Expo, Dreams, and Reality

It seems that when I can’t seem to see why things happen for a reason I sabotage my progress. I planned on going to the EXPO. I asked everyone to go with me and NO BODY wanted to go. Except my mom. So we planned to go. Well then about a month ago she told me with all the weather that they are getting that my mom would not be able to afford to go. (My dad owns a roofing company) I was soooooo disappointed. Actually I was devastated! I wanted to go to the BFL and the Arnold Expo so badly. So for the past three weeks I have eaten crappy and I have not been getting all my workouts in. Last week I went to the gym only one time. I finally put two and two together and realized that I was destroying a dream. I am hurting inside so let’s make it completely miserable.

I wanted to go to this expo and meet everyone, plus from my understanding that the BFL will not be held with the Arnold classic next year. I am angry, mad, frustrated, confused, sad, and disappointed. I know there is an underlining resentment there as well. My husband got to go to Dayton 500 last year, I was promised a cruise in January and we were to go to North Carolina for our first family vacation ever and all of it got ripped away because my husband was hunting illegally and tore his Achilles tendon. So for the past three months I have had to cater to him and try to do everything and remain sane. Just when you think you see light at the end of the tunnel. Bam you get hit with a train wreak.

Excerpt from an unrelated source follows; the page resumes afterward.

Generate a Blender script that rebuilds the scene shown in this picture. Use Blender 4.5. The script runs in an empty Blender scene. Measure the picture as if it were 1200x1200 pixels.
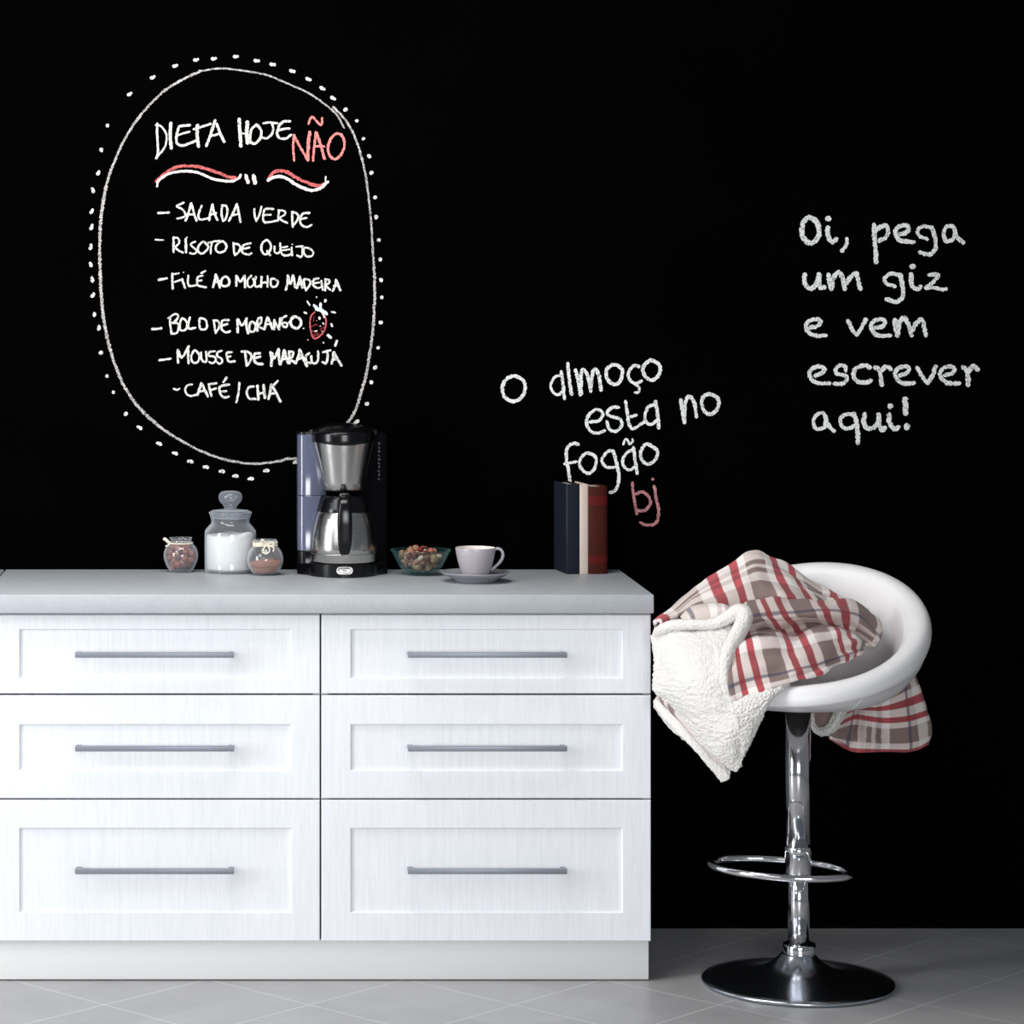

On the flip side, I am so happy for those who are going and I will be logged on all weekend long and watch from afar. I think me just getting this out and not keeping this poison inside has helped me already. The BFL Expo will be here and gone and I will still be fat. So it is time for action to step in again and next year be at the Expo a BFL Champion winner. Make it count!

I think what is amazing here and how dumb I feel that it took me three weeks to really get to my problem and see it for what it is. I seen it, I feel it, I understand it, I have dealt with it, Now MOVE ON!